'Premier' Mississippi Silicon plant opens

 
Image credit: Thomas Wells / Daily Journal

Image credit: Thomas Wells / Daily Journal

BURNSVILLE — With half of the promised jobs in place, Mississippi Silicon is poised to hit its annual production capacity of silicon metal in just a few months.

The 174,000-square-foot facility, which opened a mere 21 months after breaking ground, is the first silicon metal production plant built in the U.S. in nearly four decades.

It now employs 100 workers, and by the end of the year that number should climb to 125. The goal of 200 workers should be reached “in the next several years.”

The jobs pay an average of $45,000 a year, officials said.

Ricardo Vicintin, the chairman of the Mississippi Silicon, said the plant will be “the premier silicon manufacturing facility in our industry.”

Vicintin also is CEO of Rima Industrial SA, one of the largest privately owned industrial companies in Brazil that supplies a range of metals and metal products worldwide. Rima owns an 80 percent stake in Mississippi Silicon, with the remainder owned by CleanTech LLC, a group of investors and financial partners.

Vicintin said the annual production capacity of 36,000 metric tons should be reached by March.
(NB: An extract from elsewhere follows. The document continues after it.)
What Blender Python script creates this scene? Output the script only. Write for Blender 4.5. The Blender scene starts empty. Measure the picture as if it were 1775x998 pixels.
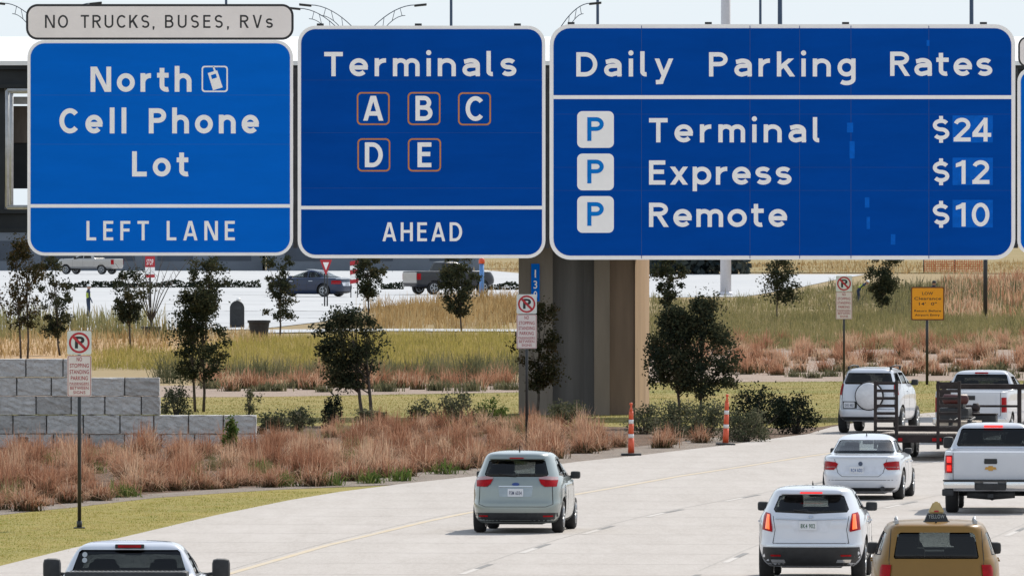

“We should be making 100 tons per day,” he said.

But the plant could have been built elsewhere. When Rima began scouting for a location, it first looked at its South American neighbors.

Paraguay and Uruguay were the initial choices, but the finalists turned out to be Quebec and Mississippi.

The Magnolia State was selected, Vicintin said, because of the location’s proximity to raw materials. The plant uses use coal, wood chips and quartz to make the silicon metal.

He also credited the state — which is provided $21.5 million for building construction and workforce training, as well as a $3.5 million loan to Tishomingo County for infrastructure improvements.

The Tennessee-Tombigbee Waterway also was another draw, Vicintin said.

“We have several customers that will be supplied by the waterway,” he said.